A comparison can be drawn with the zombie hoard encircling the villa in Masahiro Imamura's Shijinso no satsujin (Death Among the Undead, 2017), but the Visitor presents the Yuki and the reader with a genuine, ultimate unknown – an intelligent, non-human interloper. An invasive species knocking humanity down a place on the food chain. And with every new discovery about the Visitor, it throws another complication on their various problems while the bodycount and suspicion steadily rises. So not exactly the same obstacle presented by the zombies from Death Among the Undead, but towards the end, the traits and abilities of the Visitors come into play when someone is bumped off while alone in a watched room with a dog guarding the hallway. Solutions to this impossible murder and Yuki's explanation twists and coils right up until the final pages with some wonderful, highly imaginative applications of the Visitor's abilities to the traditional, fair play detective story.

How fairly the game was played here is more impressive than how Kie Houjou handled the ultimate unknown within the confines of the traditional detective story. A good, non-spoilerish example is the coded message the original inhabitants left behind revealing the hiding place of a treasure trove of information on the Visitors. In my experience, Japanese code cracking stories, or subplots, rarely work in translation, but Yuki pointed out that "this code was made to be solved by a complete outsider to the island" – including the reader. Not only is the code 100% solvable, it's solution is a clue in itself. Houjou played it so fairly, she included two relatively short chapters from the perspective of the Visitor. I was, in fact, able to anticipate an important part of the solution without getting all the way. But it was fun trying to find my way in what's new territory for the detective story.

That's another noteworthy aspect of Visitors to the Isolated Island. It demonstrates why hybrid mysteries have become the next frontier for Japanese mystery writers. When done correctly, the hybrid mystery allows to break new ground and create new possibilities, while staying well within the framework of the classically-styled, fair play detective story. Visitors to the Isolated Island is a superb example of the fair play, hybrid mystery done right. Only drawback is how unrealistically perfect, almost dreamlike, all three novels are. Like a collective wish-fulfillment of detective fans come true!

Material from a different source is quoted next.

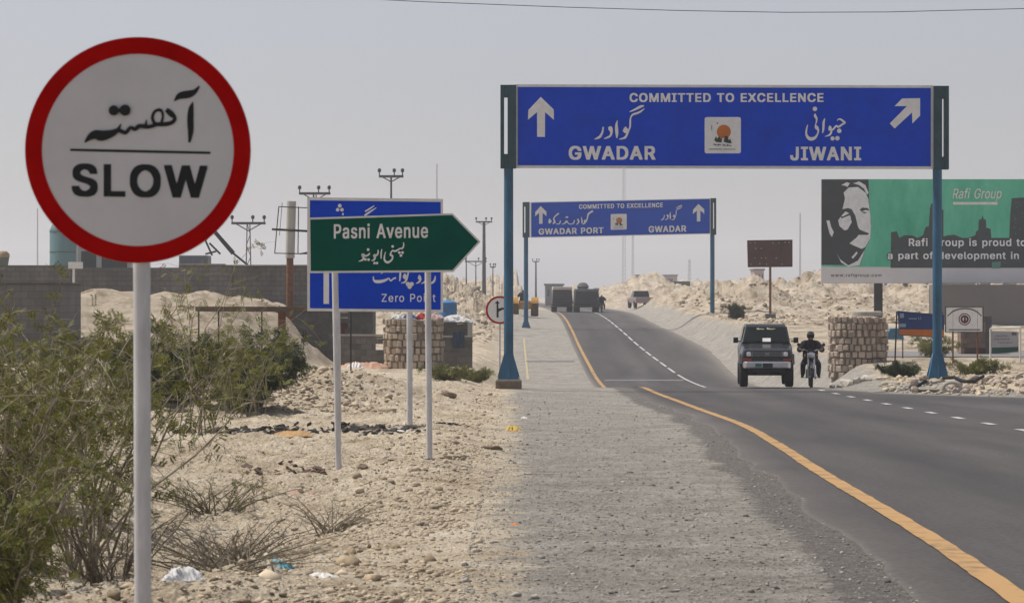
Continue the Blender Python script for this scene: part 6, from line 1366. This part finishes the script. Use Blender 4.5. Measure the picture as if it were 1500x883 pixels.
# loose stones: one scattered mass
def scatter(name, N, fx, fy, fr, m, seed, dens=None):
    q = np.random.RandomState(seed)
    base = []
    for i in range(8):
        bm = bmesh.new(); bmesh.ops.create_icosphere(bm, subdivisions=1, radius=1.0)
        for v in bm.verts: v.co *= q.uniform(.5, 1.2)
        bm.verts.ensure_lookup_table(); base.append((np.array([v.co for v in bm.verts]), np.array([[v.index for v in f.verts] for f in bm.faces]))); bm.free()
    Y = fy(q, N); X = fx(q, N, Y); r = fr(q, N, Y)
    if dens is not None:
        keep = q.rand(N) < dens(X, Y); X, Y, r = X[keep], Y[keep], r[keep]
    Z = ground_z(X, Y)+r*.15
    V = []; Fc = []; n = 0
    for i in range(len(X)):
        b, f = base[i % 8]; a = q.uniform(0, 6.28); c, s_ = math.cos(a), math.sin(a)
        sc = r[i]*np.array([q.uniform(.8, 1.4), q.uniform(.8, 1.4), q.uniform(.45, .9)])
        p = b*sc; p = np.stack([p[:, 0]*c-p[:, 1]*s_, p[:, 0]*s_+p[:, 1]*c, p[:, 2]], -1)+np.array([X[i], Y[i], Z[i]])
        V.append(p); Fc.append(f+n); n += len(b)
    V = np.concatenate(V).astype(np.float32); Fc = np.concatenate(Fc).astype(np.int32)
    me = bpy.data.meshes.new(name); me.vertices.add(len(V)); me.vertices.foreach_set('co', V.ravel()); me.loops.add(Fc.size); me.loops.foreach_set('vertex_index', Fc.ravel())
    me.polygons.add(len(Fc)); me.polygons.foreach_set('loop_start', np.arange(0, Fc.size, 3, dtype=np.int32)); me.update(calc_edges=True); me.validate()
    return link(name, me, m)
M_CLOD = mat('brown_clod', (.36, .28, .185), .95, var=.25, scale=5, island=.4, bump=.5, bscale=30)
M_PEB = mat('loose_stone', (.42, .345, .25), .95, var=.2, scale=3, island=.35)
yd = lambda a, b: (lambda q, N: 1/(1/a-(1/a-1/b)*q.rand(N)))
o = scatter('gravel', 16000, lambda q, N, Y: -0.2-np.abs(q.normal(0, 1, N))*1.3-.3*q.rand(N), yd(13, 85), lambda q, N, Y: np.exp(q.normal(math.log(.0085), .5, N))*(1+Y/70), M_PEB, 41, lambda X, Y: .25+.75*(fbm(X, Y, 1.2, 3) > -.08))
tag(o, 'loose stones and clods scattered over the dirt bank left of the shoulder', 'stones', kind='stuff')
o = scatter('gravel', 420, lambda q, N, Y: -0.5-np.abs(q.normal(0, 1, N))*1.5, yd(13.5, 60), lambda q, N, Y: np.exp(q.normal(math.log(.028), .45, N)), M_CLOD, 45, lambda X, Y: fbm(X, Y, 1.6, 3) > -.15)
tag(o, 'brown clods and bigger stones on the dirt bank left of the shoulder', 'stones', kind='stuff')
o = scatter('gravel', 7000, lambda q, N, Y: np.where(q.rand(N) < .72, PX(q.uniform(985, 1560, N), Y), PX(q.uniform(560, 735, N), Y)), lambda q, N: q.uniform(165, 265, N), lambda q, N, Y: np.minimum(np.exp(q.normal(math.log(.085), .55, N)), .34), mat('broken_earth', (.42, .345, .25), .95, var=.25, scale=.6, island=.4), 46, lambda X, Y: (X > redge(Y)+2.5) | (X < -1.2))
tag(o, 'broken rocks and earth lumps strewn over the far sandy banks', 'stones', kind='stuff')
o = scatter('gravel', 13000, lambda q, N, Y: -0.3+(ledge(Y)+.4)*q.rand(N)**1.5, yd(13, 80), lambda q, N, Y: np.exp(q.normal(math.log(.0045), .5, N))*(1+Y/60), mat('grey_chipping', (.27, .25, .222), .95, island=.55), 42)
tag(o, 'fine grey chippings on the gravel shoulder', 'stones', kind='stuff')
o = scatter('gravel', 2500, lambda q, N, Y: PX(q.normal(440, 65, N), Y), lambda q, N: q.uniform(56, 66, N), lambda q, N, Y: np.exp(q.normal(math.log(.032), .5, N)), M_PEB, 43)
tag(o, 'coarse stones covering the heap beside the dark bush', 'stones', kind='stuff')
o = scatter('gravel', 1500, lambda q, N, Y: PX(q.uniform(1290, 1520, N), Y), lambda q, N: q.uniform(76, 98, N), lambda q, N, Y: np.exp(q.normal(math.log(.04), .5, N)), M_PEB, 44, lambda X, Y: X > redge(Y)+.25)
tag(o, 'small stones strewn over the ground right of the road', 'stones', kind='stuff')

# ------------------------------------------------------------------ bushes
M_BARK = mat('grey_brown_twig', (.15, .125, .09), .9, var=.3, scale=6, island=.2)
M_BARKP = mat('pale_dry_twig', (.25, .215, .155), .9, var=.3, scale=6, island=.25)
M_LEAF = mat('olive_leaf', (.135, .136, .030), .7, var=.25, scale=1.4, island=.45, trans=.3)
M_LEAF2 = mat('fresh_leaf', (.15, .156, .035), .7, var=.25, scale=1.4, island=.4, trans=.3)
M_LEAFD = mat('dark_leaf', (.045, .062, .018), .75, var=.25, scale=1.4, island=.4, trans=.2)
class Fast:
    def __init__(s): s.v = []; s.f = []; s.n = 0
    def quads(s, P4):
        P4 = np.asarray(P4).reshape(-1, 3); k_ = len(P4)//4; s.v.append(P4); s.f.append(np.arange(k_*4).reshape(-1, 4)+s.n); s.n += k_*4
    def tube(s, pts, rad, n=4):
        pts = np.array(pts); m_ = len(pts); t = np.gradient(pts, axis=0); t /= np.linalg.norm(t, axis=1)[:, None]+1e-9
        ref = np.array([.31, .87, .39]); a = np.cross(t, ref); a /= np.linalg.norm(a, axis=1)[:, None]+1e-9; b = np.cross(t, a)
        an = np.arange(n)*2*math.pi/n
        V = pts[:, None, :]+(a[:, None, :]*np.cos(an)[None, :, None]+b[:, None, :]*np.sin(an)[None, :, None])*np.array(rad)[:, None, None]
        s.v.append(V.reshape(-1, 3)); i = np.arange(m_-1)[:, None]*n; k_ = np.arange(n)[None, :]; k2 = (k_+1) % n
        s.f.append(np.stack([i+k_, i+k2, i+n+k2, i+n+k_], -1).reshape(-1, 4)+s.n); s.n += m_*n
    def build(s, name, m, parent):
        V = np.concatenate(s.v).astype(np.float32); Fc = np.concatenate(s.f).astype(np.int32)
        me = bpy.data.meshes.new(name); me.vertices.add(len(V)); me.vertices.foreach_set('co', V.ravel()); me.loops.add(Fc.size); me.loops.foreach_set('vertex_index', Fc.ravel())
        me.polygons.add(len(Fc)); me.polygons.foreach_set('loop_start', np.arange(0, Fc.size, 4, dtype=np.int32)); me.update(calc_edges=True)
        return link(name, me, m, parent)
def bush(label, X, Y, h, spread, nb, seed, leafm, barkm, nsub=9, nleaf=10, ls=.03, lean=(0, 0), twig=.006, group='thorn bushes along the left side', droop=.35, start=.2, cat='bush'):
    q = np.random.RandomState(seed); t = thing('thorn_bush', label, cat, (X, Y, gz(X, Y)-.05), 0, group)
    br = Fast(); lf = Fast()
    for i in range(nb):
        az = q.uniform(0, 2*math.pi); out = spread*q.uniform(.25, 1.0); hh = h*q.uniform(.55, 1.0)
        d = np.array([math.cos(az)*out+lean[0]*q.uniform(.3, 1), math.sin(az)*out+lean[1], 0])
        s_ = np.linspace(0, 1, 9)[:, None]
        wob = np.cumsum(q.normal(0, .035*h, (9, 3)), 0)*s_
        pts = np.array([q.normal(0, .12*spread), q.normal(0, .12*spread), 0])+d*s_**1.25+np.array([0, 0, hh])*(s_*1.25-droop*s_**2.2)/(1.25-droop)+wob
        br.tube(pts, np.linspace(twig*2.0, twig*.5, 9), 5)
        for j in range(nsub):
            u = start+(1-start)*q.rand()**.8; k_ = u*8; i0 = min(int(k_), 7); p0 = pts[i0]+(pts[i0+1]-pts[i0])*(k_-i0)
            dirv = q.normal(0, 1, 3)+np.array([d[0], d[1], 0])/(out+.1)*.6+np.array([0, 0, .35]); dirv /= np.linalg.norm(dirv)
            L_ = h*q.uniform(.10, .28); s2 = np.linspace(0, 1, 5)[:, None]
            sp = p0+dirv*L_*s2+np.array([0, 0, -.25*L_])*s2**2+np.cumsum(q.normal(0, .03*L_, (5, 3)), 0)
            br.tube(sp, np.linspace(twig*.55, twig*.22, 5), 3)
            if nleaf == 0 or leafm is None: continue
            n = int(nleaf*q.uniform(.5, 1.4)); 
            # sprays: each a rachis with paired leaflets
            for _ in range(n):
                w_ = q.uniform(.15, 1)*4; i1 = min(int(w_), 3); c0 = sp[i1]+(sp[i1+1]-sp[i1])*(w_-i1)
                rd = q.normal(0, 1, 3)+np.array([0, 0, -.1]); rd /= np.linalg.norm(rd)
                sd_ = np.cross(rd, q.normal(0, 1, 3)); sd_ /= np.linalg.norm(sd_)+1e-9
                m_ = 5; LL = ls*q.uniform(1.6, 3.0)
                for e in range(m_):
                    c = c0+rd*LL*(e+1)/m_
                    for s3 in (-1, 1):
                        tip = c+(sd_*s3+rd*.5)*ls*q.uniform(.7, 1.2); wd = rd*ls*.17
                        lf.quads([c-wd, (c+tip)/2-wd*1.3, tip, (c+tip)/2+wd*1.3])
    br.build('branches', barkm, t)
    if lf.v: lf.build('foliage', leafm, t)
    return t
# close thicket at the left edge
bush('tall thorny green bush at the bottom left edge of the picture', -2.95, 16.4, 1.62, 1.0, 26, 1, M_LEAF, M_BARKP, 14, 6, .024, (.1, 0))
bush('thorny bush with long arching pale branches just left of the SLOW sign pole', -3.15, 20.5, 1.85, 1.3, 26, 2, M_LEAF, M_BARKP, 13, 6, .028, (.15, 0))
bush('low leafy bush in front at the lower left corner, dense and twiggy', -2.55, 14.2, .95, .75, 26, 3, M_LEAF2, M_BARKP, 13, 5, .022)
bush('upright bush with sparse leaves behind and right of the SLOW sign pole', -5.1, 46.0, 2.9, 1.7, 14, 4, M_LEAF2, M_BARKP, 9, 3, .042, (.5, 0))
bush('wide green bush behind the SLOW sign at the left, in front of the grey building', -5.4, 33.0, 1.75, 1.7, 22, 5, M_LEAF, M_BARKP, 11, 5, .04)
bush('feathery bush reaching right across the plank platform', -5.1, 54.0, 1.9, 1.5, 16, 6, M_LEAF2, M_BARKP, 10, 5, .042, (.4, 0))
bush('leaning bush low at the left edge between the tall thorny bushes', -4.1, 25.0, 1.9, 1.3, 26, 7, M_LEAF, M_BARKP, 12, 5, .032)
bush('dark dense green bush behind the stone heap', -5.2, 56.0, 1.45, 1.25, 40, 8, M_LEAFD, M_BARK, 12, 16, .05)
bush('second dark dense bush left of the stone heap, lower', -7.0, 57.0, 1.35, 1.4, 40, 9, M_LEAFD, M_BARK, 12, 16, .05)
bush('dry leafless brushwood on the dirt right of the SLOW sign pole', -1.95, 19.5, .42, .85, 34, 10, None, M_BARK, 12, 0, .02, twig=.004)
bush('dry brown leafless brush left of the SLOW sign pole near the bottom', -2.45, 17.2, .6, .7, 34, 11, None, M_BARK, 12, 0, .02, twig=.004)
bush('dry twigs sticking up right of the leafless brushwood', -1.45, 22.8, .34, .6, 22, 12, None, M_BARKP, 10, 0, .02, twig=.004)
bush('dry brown leafless brush lying along the dirt below the pale stick', -1.75, 17.0, .22, .8, 30, 21, None, M_BARK, 12, 0, .02, twig=.0035)
bush('low brown brush on the dirt behind the leafless brushwood', -2.2, 21.5, .35, .9, 34, 22, None, M_BARK, 12, 0, .02, twig=.004)
bush('sprawling brown twigs left of the green sign posts', -2.75, 26.0, .4, .9, 30, 23, M_LEAF, M_BARK, 11, 1, .02, twig=.004)
bush('small weeds on the ground left of the left gantry post foot', -2.0, 84.0, .42, .9, 22, 13, M_LEAF, M_BARK, 8, 6, .05, group='green weeds on the sand')
bush('low green weeds at the foot of the tan stone pillar', -1.3, 90.0, .40, .9, 22, 14, M_LEAF, M_BARK, 8, 6, .05, group='green weeds on the sand')
bush('green weeds right of the right gantry foot', 15.2, 93.0, .5, 1.3, 26, 15, M_LEAF, M_BARK, 8, 6, .055, group='green weeds on the sand')
bush('green shrub between the right gantry post and the brick pillar', 16.6, 111, .85, 1.5, 26, 16, M_LEAF, M_BARK, 8, 6, .06, group='green weeds on the sand')
bush('olive weeds at the base of the right round stone pillar', 12.6, 92.5, .5, .8, 24, 17, M_LEAFD, M_BARK, 8, 12, .05, group='green weeds on the sand')
bush('small shrub behind the left mirror of the off-road car', 14.2, 180, 1.0, .8, 18, 18, M_LEAFD, M_BARK, 8, 10, .07, group='green weeds on the sand')
bush('tuft of weeds at the left foot of the plank platform post', -6.2, 72.5, .9, 1.1, 26, 19, M_LEAF2, M_BARK, 8, 12, .05, group='green weeds on the sand')

# ------------------------------------------------------------------ haze
hz = MB(); hz.bx(-1600, 1600, -60, 3600, -12, 62)
hm = bpy.data.materials.new('haze'); hm.use_nodes = True; N = hm.node_tree.nodes; N.remove(N['Principled BSDF'])
pv = N.new('ShaderNodeVolumePrincipled'); pv.inputs['Color'].default_value = (.90, .92, .97, 1); pv.inputs['Density'].default_value = .00046; pv.inputs['Anisotropy'].default_value = .25
hm.node_tree.links.new(pv.outputs[0], N['Material Output'].inputs['Volume'])
tag(hz.build('haze', hm), kind='stuff')
S.cycles.volume_bounces = 1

So what else to say, except that The Time Traveler's Hourglass, Visitors to the Isolated Island and Delicious Death for Detectives deserve an official release in as many different languages as possible, because these three detective novels are going to be the classics of the 21st century. To quote Mitsuda Madoy, "they phenomenal, absolute masterpieces" and "boringly perfect" to boot. Highly recommended!

Note for the curious: yes, I know, I rambled on long enough, but something else I liked is how Visitors to the Isolated Island, an experimental hybrid mystery, embodies the past, present and future of the genre. Edgar Allan Poe's "The Murders in the Rue Morgue" (1841) was not only the first modern detective story and first official locked room mystery, but also the first hybrid mystery combining horror with a tale of ratiocination. A line can be drawn from Poe to this book and the direction the genre (in Japan) seems to be headed in the years ahead.